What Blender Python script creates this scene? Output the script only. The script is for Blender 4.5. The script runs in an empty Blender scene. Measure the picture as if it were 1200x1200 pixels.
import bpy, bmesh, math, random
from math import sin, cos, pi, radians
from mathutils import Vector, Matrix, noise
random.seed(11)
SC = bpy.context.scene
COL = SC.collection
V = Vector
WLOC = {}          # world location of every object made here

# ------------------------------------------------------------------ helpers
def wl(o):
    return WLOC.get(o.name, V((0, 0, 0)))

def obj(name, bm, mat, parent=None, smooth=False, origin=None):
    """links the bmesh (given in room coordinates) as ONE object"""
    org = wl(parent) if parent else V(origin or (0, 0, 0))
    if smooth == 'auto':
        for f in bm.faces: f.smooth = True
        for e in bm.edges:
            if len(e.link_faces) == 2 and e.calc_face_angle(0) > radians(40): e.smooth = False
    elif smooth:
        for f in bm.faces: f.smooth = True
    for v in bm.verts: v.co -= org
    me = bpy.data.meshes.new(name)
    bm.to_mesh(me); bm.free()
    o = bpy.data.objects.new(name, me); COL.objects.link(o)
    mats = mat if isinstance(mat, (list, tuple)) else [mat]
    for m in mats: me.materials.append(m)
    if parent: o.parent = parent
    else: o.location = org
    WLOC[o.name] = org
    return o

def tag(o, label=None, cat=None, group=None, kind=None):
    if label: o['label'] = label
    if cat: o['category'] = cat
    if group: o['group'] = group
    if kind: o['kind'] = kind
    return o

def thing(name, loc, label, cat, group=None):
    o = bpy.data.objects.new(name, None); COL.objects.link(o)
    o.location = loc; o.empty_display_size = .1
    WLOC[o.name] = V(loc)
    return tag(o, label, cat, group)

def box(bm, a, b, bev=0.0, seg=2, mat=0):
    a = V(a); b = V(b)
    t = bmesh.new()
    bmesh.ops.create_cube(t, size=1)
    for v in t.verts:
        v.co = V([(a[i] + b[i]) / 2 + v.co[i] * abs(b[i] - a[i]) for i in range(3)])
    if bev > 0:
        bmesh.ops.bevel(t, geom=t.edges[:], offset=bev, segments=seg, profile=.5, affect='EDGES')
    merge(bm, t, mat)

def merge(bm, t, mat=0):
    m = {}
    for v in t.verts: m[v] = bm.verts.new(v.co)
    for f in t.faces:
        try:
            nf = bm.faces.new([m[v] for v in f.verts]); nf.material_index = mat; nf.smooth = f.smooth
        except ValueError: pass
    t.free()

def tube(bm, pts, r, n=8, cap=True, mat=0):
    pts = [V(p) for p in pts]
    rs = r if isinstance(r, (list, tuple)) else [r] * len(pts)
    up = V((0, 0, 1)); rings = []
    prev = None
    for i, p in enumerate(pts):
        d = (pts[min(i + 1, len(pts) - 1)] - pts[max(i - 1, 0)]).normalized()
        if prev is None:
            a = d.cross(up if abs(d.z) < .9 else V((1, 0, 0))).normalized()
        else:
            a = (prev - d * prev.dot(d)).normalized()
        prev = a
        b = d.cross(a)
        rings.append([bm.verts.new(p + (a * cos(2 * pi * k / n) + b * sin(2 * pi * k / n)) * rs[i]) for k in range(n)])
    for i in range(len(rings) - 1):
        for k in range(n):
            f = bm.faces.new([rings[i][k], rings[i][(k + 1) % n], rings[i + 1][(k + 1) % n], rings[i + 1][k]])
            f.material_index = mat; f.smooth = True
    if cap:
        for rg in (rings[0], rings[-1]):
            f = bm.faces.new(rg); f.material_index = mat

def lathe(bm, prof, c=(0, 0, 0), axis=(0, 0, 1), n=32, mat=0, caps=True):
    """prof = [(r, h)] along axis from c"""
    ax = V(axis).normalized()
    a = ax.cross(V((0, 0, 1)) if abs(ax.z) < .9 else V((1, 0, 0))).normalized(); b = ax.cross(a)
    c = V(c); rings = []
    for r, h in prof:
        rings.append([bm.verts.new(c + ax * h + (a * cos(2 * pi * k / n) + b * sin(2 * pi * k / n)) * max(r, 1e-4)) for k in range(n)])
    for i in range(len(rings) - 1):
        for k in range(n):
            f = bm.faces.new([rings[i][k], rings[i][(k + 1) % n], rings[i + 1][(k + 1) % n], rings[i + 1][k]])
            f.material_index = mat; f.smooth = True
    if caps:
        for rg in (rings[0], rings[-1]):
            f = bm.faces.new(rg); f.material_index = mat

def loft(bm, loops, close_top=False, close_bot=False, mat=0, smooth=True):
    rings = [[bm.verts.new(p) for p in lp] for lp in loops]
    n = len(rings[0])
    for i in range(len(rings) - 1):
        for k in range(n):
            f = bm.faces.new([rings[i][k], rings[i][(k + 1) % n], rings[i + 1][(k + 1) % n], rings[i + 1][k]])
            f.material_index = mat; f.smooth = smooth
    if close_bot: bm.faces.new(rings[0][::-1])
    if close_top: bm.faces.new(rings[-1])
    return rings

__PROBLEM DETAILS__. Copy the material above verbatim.

__EXERCISE RESPONSE__.
What Blender Python script creates this scene? Output the script only. The script is for Blender 4.5. The script runs in an empty Blender scene. Measure the picture as if it were 1200x1200 pixels.
import bpy, bmesh, math, random
from math import sin, cos, pi, radians
from mathutils import Vector, Matrix, noise
random.seed(11)
SC = bpy.context.scene
COL = SC.collection
V = Vector
WLOC = {}          # world location of every object made here

# ------------------------------------------------------------------ helpers
def wl(o):
    return WLOC.get(o.name, V((0, 0, 0)))

def obj(name, bm, mat, parent=None, smooth=False, origin=None):
    """links the bmesh (given in room coordinates) as ONE object"""
    org = wl(parent) if parent else V(origin or (0, 0, 0))
    if smooth == 'auto':
        for f in bm.faces: f.smooth = True
        for e in bm.edges:
            if len(e.link_faces) == 2 and e.calc_face_angle(0) > radians(40): e.smooth = False
    elif smooth:
        for f in bm.faces: f.smooth = True
    for v in bm.verts: v.co -= org
    me = bpy.data.meshes.new(name)
    bm.to_mesh(me); bm.free()
    o = bpy.data.objects.new(name, me); COL.objects.link(o)
    mats = mat if isinstance(mat, (list, tuple)) else [mat]
    for m in mats: me.materials.append(m)
    if parent: o.parent = parent
    else: o.location = org
    WLOC[o.name] = org
    return o

def tag(o, label=None, cat=None, group=None, kind=None):
    if label: o['label'] = label
    if cat: o['category'] = cat
    if group: o['group'] = group
    if kind: o['kind'] = kind
    return o

def thing(name, loc, label, cat, group=None):
    o = bpy.data.objects.new(name, None); COL.objects.link(o)
    o.location = loc; o.empty_display_size = .1
    WLOC[o.name] = V(loc)
    return tag(o, label, cat, group)

def box(bm, a, b, bev=0.0, seg=2, mat=0):
    a = V(a); b = V(b)
    t = bmesh.new()
    bmesh.ops.create_cube(t, size=1)
    for v in t.verts:
        v.co = V([(a[i] + b[i]) / 2 + v.co[i] * abs(b[i] - a[i]) for i in range(3)])
    if bev > 0:
        bmesh.ops.bevel(t, geom=t.edges[:], offset=bev, segments=seg, profile=.5, affect='EDGES')
    merge(bm, t, mat)

def merge(bm, t, mat=0):
    m = {}
    for v in t.verts: m[v] = bm.verts.new(v.co)
    for f in t.faces:
        try:
            nf = bm.faces.new([m[v] for v in f.verts]); nf.material_index = mat; nf.smooth = f.smooth
        except ValueError: pass
    t.free()

def tube(bm, pts, r, n=8, cap=True, mat=0):
    pts = [V(p) for p in pts]
    rs = r if isinstance(r, (list, tuple)) else [r] * len(pts)
    up = V((0, 0, 1)); rings = []
    prev = None
    for i, p in enumerate(pts):
        d = (pts[min(i + 1, len(pts) - 1)] - pts[max(i - 1, 0)]).normalized()
        if prev is None:
            a = d.cross(up if abs(d.z) < .9 else V((1, 0, 0))).normalized()
        else:
            a = (prev - d * prev.dot(d)).normalized()
        prev = a
        b = d.cross(a)
        rings.append([bm.verts.new(p + (a * cos(2 * pi * k / n) + b * sin(2 * pi * k / n)) * rs[i]) for k in range(n)])
    for i in range(len(rings) - 1):
        for k in range(n):
            f = bm.faces.new([rings[i][k], rings[i][(k + 1) % n], rings[i + 1][(k + 1) % n], rings[i + 1][k]])
            f.material_index = mat; f.smooth = True
    if cap:
        for rg in (rings[0], rings[-1]):
            f = bm.faces.new(rg); f.material_index = mat

def lathe(bm, prof, c=(0, 0, 0), axis=(0, 0, 1), n=32, mat=0, caps=True):
    """prof = [(r, h)] along axis from c"""
    ax = V(axis).normalized()
    a = ax.cross(V((0, 0, 1)) if abs(ax.z) < .9 else V((1, 0, 0))).normalized(); b = ax.cross(a)
    c = V(c); rings = []
    for r, h in prof:
        rings.append([bm.verts.new(c + ax * h + (a * cos(2 * pi * k / n) + b * sin(2 * pi * k / n)) * max(r, 1e-4)) for k in range(n)])
    for i in range(len(rings) - 1):
        for k in range(n):
            f = bm.faces.new([rings[i][k], rings[i][(k + 1) % n], rings[i + 1][(k + 1) % n], rings[i + 1][k]])
            f.material_index = mat; f.smooth = True
    if caps:
        for rg in (rings[0], rings[-1]):
            f = bm.faces.new(rg); f.material_index = mat

def loft(bm, loops, close_top=False, close_bot=False, mat=0, smooth=True):
    rings = [[bm.verts.new(p) for p in lp] for lp in loops]
    n = len(rings[0])
    for i in range(len(rings) - 1):
        for k in range(n):
            f = bm.faces.new([rings[i][k], rings[i][(k + 1) % n], rings[i + 1][(k + 1) % n], rings[i + 1][k]])
            f.material_index = mat; f.smooth = smooth
    if close_bot: bm.faces.new(rings[0][::-1])
    if close_top: bm.faces.new(rings[-1])
    return rings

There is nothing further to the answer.